Three points that day. Three fucking points. That’s what kept us out of a grand final. But I knew, I just knew, that footy and I were back together so the long wait until the 2015 season started began.

It’s a cruel thing to have to wait until the second last game of the first round to see your team play. I’ve monitored the club countdowns on social media and felt the excitement starting to build. Everyone has such high expectations for Port Adelaide this year, it’s almost impossible not to get swept up in the excitement and romance of it all. I am a club member again, something I felt they deserved from me.

All day today I have felt the nerves and excitement starting to build. Because I don’t have Foxtel I went to a local hotel to watch it and as I sat down with my beer and chicken parma, I remembered: “this is what it’s like.” That feeling of butterflies in your stomach. Wanting to vomit. Your heart beating at triple time. Hands shaking when they lift the glass for every sip.

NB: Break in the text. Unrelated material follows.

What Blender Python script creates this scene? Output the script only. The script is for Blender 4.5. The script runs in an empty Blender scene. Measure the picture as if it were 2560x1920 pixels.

“I just can’t do this again,” I thought.

I’d forgotten what a complete emotional investment football is so much of the time. How you have to learn to live with that churning in your gut for hours on game day. My right hand fingernails digging into my left hand knuckles for two-and-a-half hours every weekend until they are red raw. The exhilaration and the pain and the disappointment and the jubilation and the satisfaction. I’d forgotten all of it until I was actually back there in that moment again.

Fremantle had us by seven points tonight but I maintain it was a game we lost rather than one they won. Our decision making was poor and our kicking was terrible at times, which took the pressure off and let them into the game. (Jasper’s fucking play on bounce. Jesus.) Paddy didn’t look as good as I expected and we missed Lobbe in the ruck I thought. On the plus side, I reckon Polec, Trengove and Gray really stood out and our tackling overall was ferocious. It’s always disappointing to lead at every change and then get done in the end however I know that losing the first game of the season doesn’t mean it’s all over. We have to pick ourselves up, dust ourselves off and get ready to take on Sydney next week.

Which means it looks like I am doing this again after all. Wish me luck.